So today, I had to eat on a time-line and fast for 2 hours, and then go to the doctor and have a blood-glucose test to check for gestational diabetes. I do not have gestational diabetes, but the test itself is most unpleasant as it is like eating 1000 gummi bears on an empty stomach and getting that feeling of having eaten all your Easter candy at once. I just felt low blood sugary.
Also, I had child-care drama this morning, so I entered the blood glucose testing situation with elevated blood pressure. There was the meeting of my husband, the dropping off of Young Sloan in the middle of the Publix parking lot like so much chattel, and speeding off late to my doctor's appointment.

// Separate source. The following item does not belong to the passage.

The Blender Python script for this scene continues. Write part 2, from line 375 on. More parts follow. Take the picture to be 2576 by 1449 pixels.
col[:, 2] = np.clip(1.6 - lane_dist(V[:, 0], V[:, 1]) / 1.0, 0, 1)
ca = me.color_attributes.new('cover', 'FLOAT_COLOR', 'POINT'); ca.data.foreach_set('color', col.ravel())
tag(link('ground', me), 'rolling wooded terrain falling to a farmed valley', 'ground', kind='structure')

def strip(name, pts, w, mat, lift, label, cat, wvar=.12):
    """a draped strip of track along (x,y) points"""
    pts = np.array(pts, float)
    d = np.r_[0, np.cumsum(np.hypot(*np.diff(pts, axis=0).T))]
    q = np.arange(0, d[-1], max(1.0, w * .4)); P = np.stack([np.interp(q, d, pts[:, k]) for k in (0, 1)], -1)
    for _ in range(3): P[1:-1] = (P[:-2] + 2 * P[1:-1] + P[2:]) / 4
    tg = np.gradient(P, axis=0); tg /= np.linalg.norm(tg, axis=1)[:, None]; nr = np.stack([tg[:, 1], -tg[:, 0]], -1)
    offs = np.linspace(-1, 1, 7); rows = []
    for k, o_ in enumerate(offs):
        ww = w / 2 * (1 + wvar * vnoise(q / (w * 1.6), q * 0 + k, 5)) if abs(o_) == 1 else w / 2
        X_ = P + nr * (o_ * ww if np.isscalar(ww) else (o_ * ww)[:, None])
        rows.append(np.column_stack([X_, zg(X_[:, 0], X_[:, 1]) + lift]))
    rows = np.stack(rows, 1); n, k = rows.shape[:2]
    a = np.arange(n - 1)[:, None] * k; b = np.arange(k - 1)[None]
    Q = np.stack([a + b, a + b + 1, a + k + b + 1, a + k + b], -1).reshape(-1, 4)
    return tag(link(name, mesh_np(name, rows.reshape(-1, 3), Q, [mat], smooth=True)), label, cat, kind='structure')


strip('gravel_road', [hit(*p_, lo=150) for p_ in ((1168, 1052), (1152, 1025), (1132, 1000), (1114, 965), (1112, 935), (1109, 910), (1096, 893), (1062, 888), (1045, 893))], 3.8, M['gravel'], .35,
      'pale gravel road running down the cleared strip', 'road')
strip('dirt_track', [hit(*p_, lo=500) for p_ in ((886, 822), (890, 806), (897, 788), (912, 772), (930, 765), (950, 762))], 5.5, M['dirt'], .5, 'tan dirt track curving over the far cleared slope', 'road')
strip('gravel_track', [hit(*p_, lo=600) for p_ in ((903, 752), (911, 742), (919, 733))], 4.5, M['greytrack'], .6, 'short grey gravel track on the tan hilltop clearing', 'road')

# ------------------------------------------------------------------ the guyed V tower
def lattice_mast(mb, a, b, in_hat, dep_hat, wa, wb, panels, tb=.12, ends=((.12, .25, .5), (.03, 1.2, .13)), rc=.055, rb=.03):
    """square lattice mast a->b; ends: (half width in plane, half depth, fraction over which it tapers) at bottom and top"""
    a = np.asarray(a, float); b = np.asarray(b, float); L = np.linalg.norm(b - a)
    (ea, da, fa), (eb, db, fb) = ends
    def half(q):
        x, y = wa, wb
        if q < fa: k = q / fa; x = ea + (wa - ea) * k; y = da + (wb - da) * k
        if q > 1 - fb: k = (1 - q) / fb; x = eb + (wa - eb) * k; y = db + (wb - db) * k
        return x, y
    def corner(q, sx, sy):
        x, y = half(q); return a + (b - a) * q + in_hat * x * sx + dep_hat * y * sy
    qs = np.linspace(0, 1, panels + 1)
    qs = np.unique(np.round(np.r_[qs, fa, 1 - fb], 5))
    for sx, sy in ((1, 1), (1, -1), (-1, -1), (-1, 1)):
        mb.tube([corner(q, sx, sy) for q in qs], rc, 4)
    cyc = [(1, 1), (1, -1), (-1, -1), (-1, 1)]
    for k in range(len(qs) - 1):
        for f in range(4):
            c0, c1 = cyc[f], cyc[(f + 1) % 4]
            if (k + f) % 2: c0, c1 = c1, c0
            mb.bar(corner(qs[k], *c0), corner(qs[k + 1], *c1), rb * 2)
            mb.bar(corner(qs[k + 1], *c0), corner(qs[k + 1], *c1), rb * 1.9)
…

I chose the orange glucose drink and was able to work while I sat for 1.5 hours waiting to see if my blood sugar was going to spike dangerously. As I sat there while my body tamped down a potential blood sugar spike, I was able to do some paperwork and decompress amongst all the other gestating women.
Now, unlike the usual situation, my doctor's appointment was cut rather short and I was hustled out the door so that the office could get to lunch. I sped off to pick up some sushi and retrieve Ivan. Actually, I met my parents at the Chic-fil-A, and eventually had no choice but to drag all 7ish months of myself (in a skirt!!!!) up to the top of the Chic-fil-A plastic playground and dredge my child out of the cow car, from which he was refusing to descend. The cow car is really the only place where I can't see him, and he knows it, and when he does not want to come down he scurries there and hides.
I wish I could express in human words the ire that fills my soul when my child hides in the cow car, and I realize that I am going to have to climb to the top to retrieve him. An image that comes to mind is something like a bull pawing at the ground before a matador crossed with a rabid dog with a dash of the exorcist tossed in. I was all sorts of furious.
Anyway, once Ivan had been purged from the cow car and the entire fast food establishment had seen my underwear as I crawled to the top and back down, I stalked out to the car huffing and puffing and thinking many a negative thing about parenting.
At home, Ivan spent the rest of the day in his nap and then behaving with relative docility until his bedtime. He even used the potty of his own accord in a clear effort to give me false hope that this potty training nightmare will end.
I made Glowing Green Smoothies for the rest of the week and curled up on the couch with more paperwork. Blueberry picking and swim tomorrow!!